In the stages shown in FIGS. 3E-3G, the piston is locked at BDC while the follower 17 has moved from centered in the S-shaped cam 20 at 180 degrees to 225 degrees and 270 degrees respectively in the Figures. The piston is prevented from movement, i.e. upward, due to the interface and position of the follower 17 in the S-shaped cam 20 at each stage. This is the second dwell stage in the cycle.

At the stage shown in FIG. 3G, the piston is free to move upward. From FIGS. 3G, 3H, and back to 3A, the piston has reached TDC within a span of 90 degrees rotation of the crankshaft 14, i.e. the follower 17 has traveled back along the S-shaped cam 20 from the 270 degree mark to the 315 degree and the 360 degree marks. The effects of these stages of the cycle will be further discussed below. At this point, the cycle repeats itself.

Referring to FIGS. 3C-3G where the dwell cycle crank 10 performs a downward stroke stage and a second dwell stage, these stages produce greater volumetric efficiency. Compared to some conventional engines in which a piston stroke occurs in 180 degrees of rotation of the crankshaft, the dwell cycle crank 10 performs the same stroke in a span of 90 degrees. This means a much faster stroke, i.e. same volume traversed in less time compared to conventional. The faster stroke creates higher negative pressure or ram effect within the piston chamber of the engine block. Thus, any given charge being introduced at that span of time will be drawn at a quicker rate. The subsequent dwell stage shown in FIGS. 3E-3G allows the given charge more time to fill the chamber. These two features maximize the volume of the given charge and thereby increase the volumetric efficiency of the engine.

Referring to FIGS. 3G, 3H, and 3A-3C where the dwell cycle crank 10 performs an upward stroke stage and a first dwell stage, these stages produce greater geometric efficiency. From the stages shown in FIGS. 3G, 3H and 3A, the dwell cycle crank 10 performs an upward stroke at a faster rate than conventional in same manner described above. This results in compression of the charge at a much faster rate whereby a higher compression ratio may be obtained for the given volume of the piston chamber. A higher compression ratio maximizes the potential energy in the mass of the given charge to be translated into mechanical energy for the engine. The second dwell stage from FIGS. 3A-3C provides time to allow the pressure to build, and in the case of ICEs, time for a more complete burn of the charge.

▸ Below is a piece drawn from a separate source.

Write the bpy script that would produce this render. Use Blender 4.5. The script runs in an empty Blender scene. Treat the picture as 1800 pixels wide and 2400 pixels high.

The geometric efficiency occurs at the stage shown in FIG. 3C. In conventional IC engines, the compressed charge is ignited about 8-12 degrees before TDC and continues about 20 degrees past TDC as a way to ensure a more complete burn. As a result, less than peak pressure is applied to the crank due to application of the pressure on the offset journal at varying compound angles. In contrast, the dwell cycle crank 10 allows application of peak pressure at the most advantageous angle, i.e. at or close to 90 degrees as shown in FIG. 3C. In other words, a given force acting on a crank arm is less effective or diminishes the further the force deviates from perpendicular. The shape of the follower 17 ensures that the most advantageous angle for application of pressure can be obtained because it minimizes compound angle application. Thus, geometric efficiency is achieved by the above features.

It is noted that the dwell cycle crank 10 may encompass a variety of alternatives to the various features thereof. For example, the dwell cycle crank 10 has application in a variety of different engines, and it is not limited to ICEs. The various parts may be constructed from any combination of metals or materials that suitable for the desired efficiency and performance.

It is to be understood that the present invention is not limited to the embodiments described above, but encompasses any and all embodiments within the scope of the following claims.

Claims

1. A dwell cycle crank, comprising: a reciprocating piston having a piston cylinder and a body, the body having an S-shaped slotted cam formed therein;said S-shaped slotted cam comprising: a first curve of approximately 90 degrees connected to a second curve in the opposite direction of approximately 90 degrees;a follower adapted to ride in the cam; anda crankshaft having a torque arm operatively attached to the follower;wherein interaction of the cam and follower during a cycle creates periodic dwells and strokes maximizing volumetric and geometric efficiency of an engine.

2. The dwell cycle crank according to claim 1, wherein the body further comprises: a main body portion having a lower diagonal curvilinear profile; and a cap detachably mounted to the main body portion, the cap having an upper diagonal curvilinear profile; wherein the profiles of the main body portion and the cap define the S-shaped slotted cam.

3. The dwell cycle crank according to claim 1, wherein the follower is substantially oval.

4. The dwell cycle crank according to claim 1, wherein the follower having two identical halves mountable on a bearing of the offset journal.

5. The dwell cycle crank according to claim 1, wherein the follower having outwardly extending flanges disposed on opposite sides of the S-shaped slotted cam and projecting past the edge of the S-shaped cam, thereby preventing disengagement of the follower.

6. The dwell cycle crank according to claim 1, whereby, when said crankshaft rotating 360 degrees said piston having a first dwell cycle, a downward movement, a second dwell cycle, and an upward movement.

7. The dwell cycle crank according to claim 6 wherein: said first dwell cycle being said piston being locked at top dead center for 90 degrees of rotation of said crankshaft when the follower being moved from centered in the S-shaped cam to the bottom of the S-shaped slotted cam;said downward movement being said piston moving downward from top dead center to bottom dead center during 90 degrees of rotation of said crankshaft when the follower being moved from the bottom of the S-shaped slotted cam to the middle of the S-shaped slotted cam;said second dwell cycle being said piston being locked at bottom dead center for 90 degrees of rotation of said crankshaft when the follower being moved from centered in the S-shaped cam to the top of the S-shaped slotted cam; andsaid upward movement being said piston moving upward from bottom dead center to top dead center during 90 degrees of rotation of said crankshaft when the follower being moved from the top of the S-shaped slotted cam to the middle of the S-shaped slotted cam.